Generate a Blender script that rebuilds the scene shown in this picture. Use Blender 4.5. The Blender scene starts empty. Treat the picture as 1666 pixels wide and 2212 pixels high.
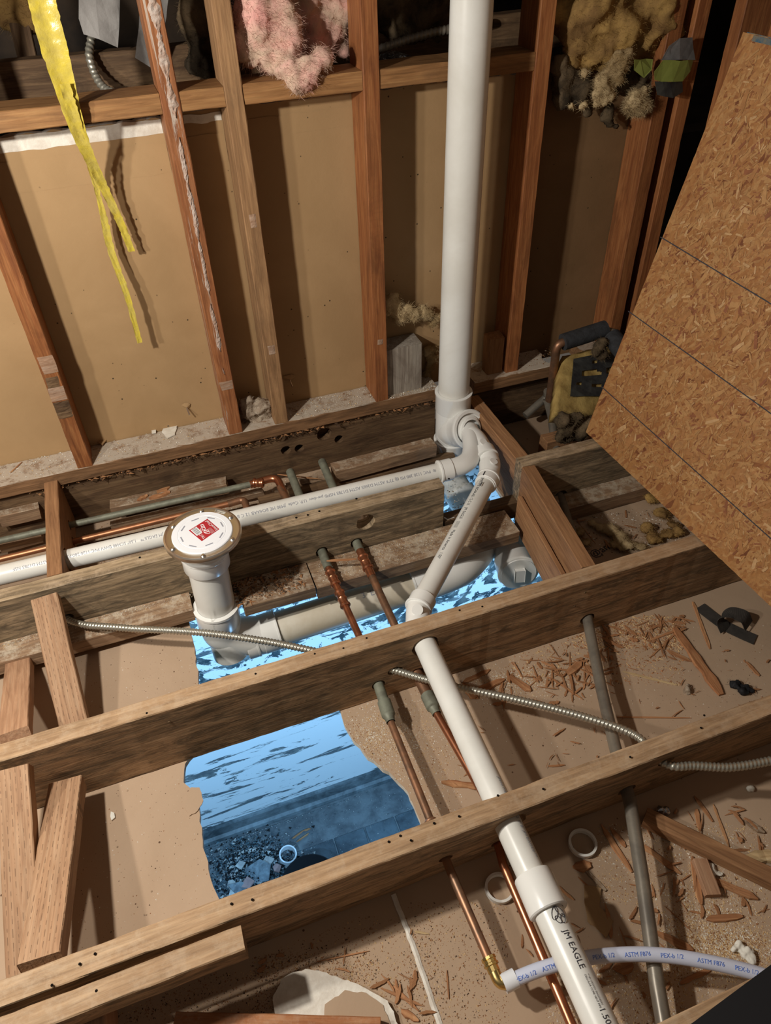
import bpy, bmesh, math, random
from mathutils import Vector, Matrix, Euler, noise
S = bpy.context.scene
COL = S.collection
V = Vector
R_ = random.Random(7)

# ------------------------------------------------------------------ camera
F = 1600.49
cam_d = bpy.data.cameras.new('camera'); cam = bpy.data.objects.new('camera', cam_d); COL.objects.link(cam)
cam_d.sensor_fit = 'HORIZONTAL'; cam_d.sensor_width = 36; cam_d.lens = F*36/1666
cam_d.clip_start = .01
CP = V((0, 0, 1.2)); CE = Euler((0.836894481, 0.025548102, -0.347663739))
cam.location = CP; cam.rotation_euler = CE
S.camera = cam
# ------------------------------------------------------------------ world, lamps, exposure
w = bpy.data.worlds.new('world'); S.world = w; w.use_nodes = True
w.node_tree.nodes['Background'].inputs[0].default_value = (1.0, .86, .72, 1)
w.node_tree.nodes['Background'].inputs[1].default_value = .09
def lamp(name, loc, e, col, rad):
    l = bpy.data.lights.new(name, 'POINT'); l.energy = e; l.color = col; l.shadow_soft_size = rad
    o = bpy.data.objects.new(name, l); o.location = loc; COL.objects.link(o); return o
lamp('work_lamp', (-.60, .80, 1.17), 66, (1, .94, .85), .03)
lamp('work_lamp', (-.97, .70, 1.08), 30, (1, .94, .85), .03)
def spot_lamp(name, loc, aim, e, col, ang):
    l = bpy.data.lights.new(name, 'SPOT'); l.energy = e; l.color = col; l.spot_size = ang; l.spot_blend = .6; l.shadow_soft_size = .05
    o = bpy.data.objects.new(name, l); o.location = loc; COL.objects.link(o)
    o.rotation_euler = (V(aim)-V(loc)).to_track_quat('-Z', 'Y').to_euler(); return o
spot_lamp('cool_lamp_and_fill_below', (-.55, .45, -.45), (.35, 1.78, -1.55), 105, (.30, .62, 1.0), 1.5)
spot_lamp('cool_lamp_and_fill_below', (1.35, .45, -.45), (.35, 1.78, -1.55), 105, (.30, .62, 1.0), 1.5)
lamp('cool_lamp_and_fill_below', (.45, .95, -1.35), 7, (.30, .62, 1.0), .06)  # added fill, not a lamp of the room: imitates bounce onto pipe undersides
S.view_settings.view_transform = 'Standard'; S.view_settings.look = 'None'
S.view_settings.exposure = 0.0; S.view_settings.gamma = 1; S.view_settings.use_curve_mapping = False
S.cycles.max_bounces = 6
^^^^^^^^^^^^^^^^
WORK REQUIRED » Give only the number of lines in the material above where the string "scene" appears.

ANSWER BELOW » 2